Mon, Nov 06, 2017 - Page 5 News List

Lebanese PM quits, fearing for his life

PROXY BATTLEGROUND:Iran’s foreign ministry said Saad al-Hariri’s accusations were baseless, but his quitting raises the prospect of further confrontation with Saudi Arabia

Bloomberg

A banner with a portrait of Lebanese Prime Minister Saad Hariri hangs next to a billboard for a school in the northern port city of Tripoli yesterday.

Photo: AFP

Lebanese Prime Minister Saad al-Hariri unexpectedly resigned on Saturday in a televised speech from Saudi Arabia, saying he feared for his life and accusing Iran and its proxies of destabilizing his country and the region.

Al-Hariri, a pro-Saudi Sunni politician, said Lebanon has suffered enough because of the Iranian-backed Hezbollah and its grip on domestic politics.

“I want to say to Iran and its followers that they are losing in their interference in the affairs of Arab nations, and our nation will rise as it did before — and the hands that are extended to it with evil will be cut off,” he said.

The resignation raises the prospect of a renewed political confrontation between Iran and Saudi Arabia in Lebanon at a time when the Islamic Republic and its allies are widely seen to have won the proxy war against Sunni powers in Syria.

Saudi Arabia and Iran are on opposite ends of other regional conflicts such as Yemen and Iraq.

The Lebanese government includes Hezbollah members, and al-Hariri’s decision aims to weaken the group’s legitimate representation, said Sami Nader, head of the Beirut-based Levant Institute for Strategic Affairs.

“It’s part of an all-out Saudi confrontation with Iran,” he said.

As the war against Islamic State group in Syria and Iraq winds down, analysts are warning against a surge in other conflicts as regional and global powers seek to divide spheres of influence.

Al-Hariri left Beirut for Saudi Arabia on a “work visit” on Friday, the second trip in less than a week, where he met with Saudi Crown Prince Mohammed bin Salman.

In the speech, he expressed fears that he could be assassinated like his father, former Lebanese prime minister Rafiq al-Hariri, who was killed in 2005.

“Iran, which sows sedition, devastation and destruction in any place it settles in,” he said.

Iranian Ministry of Foreign Affairs spokesman Bahram Qassemi said Saad al-Hariri’s charges were “unfounded and baseless,” according to the state-run Press TV.

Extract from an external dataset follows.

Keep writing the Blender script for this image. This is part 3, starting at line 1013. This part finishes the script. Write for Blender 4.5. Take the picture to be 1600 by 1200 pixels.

Under a delicate sectarian power-sharing agreement, Lebanon’s prime minister must be Sunni, the president a Maronite Christian and parliament speaker a Shiite.

Parliament elected octogenarian Michel Aoun, a Hezbollah ally, as president a year ago to end a two-year political impasse. Analysts said at the time that his election came with Saudi consent.

In a statement, Aoun said it is important to preserve national unity and political stability.

Riad Kahwaji, head of the Dubai-based Institute for Near East and Gulf Military Analysis, said Aoun has since moved closer to Hezbollah instead of taking a more neutral position as Saudi leaders had hoped.

Saad al-Hariri’s decision shows the kingdom will not accept the current balance of power, he said.

Western intelligence agencies warned Saad al-Hariri of an assassination plot against him, the Saudi-owned pan-Arab newspaper Asharq al-Awsat reported yesterday, citing unnamed sources close to him.

However, al-Mayadin, a Lebanese news channel, said Major General Abbas Ibrahim, head of Lebanon’s General Security, told it that he was not aware of any information about an assassination plot.